Bénin : Des terres cultivables bradées à des groupes financiers étrangers

La Nouvelle Tribune | 15-06-2010

Une nouvelle menace plane sur la sécurité alimentaire du Bénin. Depuis 2006, des grands groupes financiers étrangers et parfois nationaux se ruent sur les terres cultivables béninoises. Le bradage qui se perpétue grâce au mutisme du gouvernement a déjà fait perdre des millions d'hectares à nos paysans. Un paradoxe pour un gouvernement qui prône la révolution verte.

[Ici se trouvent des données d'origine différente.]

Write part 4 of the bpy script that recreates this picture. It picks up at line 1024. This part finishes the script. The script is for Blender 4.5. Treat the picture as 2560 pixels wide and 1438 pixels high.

L'initiative, heureuse somme toute,  prise par le gouvernement de démarrer la révolution verte en dotant notre agriculture de machines agricoles peut-elle aboutir s'il n'y a pas de terres à cultiver ? Cette question, plusieurs  organisations paysannes se la posent depuis que nos terres cultivables sont devenues le nouvel objet précieux recherché par des «  chasseurs de terres » décidés à assurer la sécurité alimentaire des leurs à partir des terres béninoises. Cette nouvelle filière mercantile qui fait actuellement recette semble bénéficier de la complicité du gouvernement qui, même s'il n'est pas directement impliqué dans le bradage des terres, en a apporté la caution par son mutisme. Les premiers achats de terre ont commencé en 2006 mais c'est à partir de 2008 qu'on a observé le pic. Actuellement environ 10% en moyenne des terres cultivables béninoises sont dans les mains de ces groupes financiers. Ce sont les communes de Djidja et de Za-Kpota dans le Zou qui battent le record avec près de 50% des terres cultivables aux mains de ces firmes étrangères. Ce qui gène, c'est que la majorité des terres achetées sont actuellement en friche pendant que des milliers de paysans contraints désormais au chômage, ruminent leur misère dans l'anonymat total.

Les nouveaux seigneurs de la terre

Les nouveaux seigneurs de la terre viennent de partout. Souvent de l'Europe et d'Asie mais aussi de certains pays africains, ils sont pour la plupart des groupes qui disposent de moyens financiers importants. C'est ainsi que la société italienne Green Waves aurait acquis 200.000 hectares à Toui dans la commune de Ouèssè pour la culture de Jatropha (à partir duquel on produit du bio gasoil). Les Libyens ont acquis entre 100 et 200 hectares à Za-Kpota. Les Chinois sont présents à Séhouè où ils ont acquis 600 hectares pour la culture de maïs, de fruits et de légumes sans oublier que le gouvernement lui-même a mis à la disposition de ces Chinois près de 60 hecatres à Sèmè Kpodji  pour, dit-on, construire un centre de formation agricole. La société béninoise Cajaf Comon a acquis près de 5000 hectares de terres dans les communes de Zogbodomey et de Zè pour la culture de maïs, de soja et de palmier à huile. A Massi dans la commune de Zogbomey, une société nigériane nommée Betexco a acheté environ 1000 hectares  pour  la culture de manioc.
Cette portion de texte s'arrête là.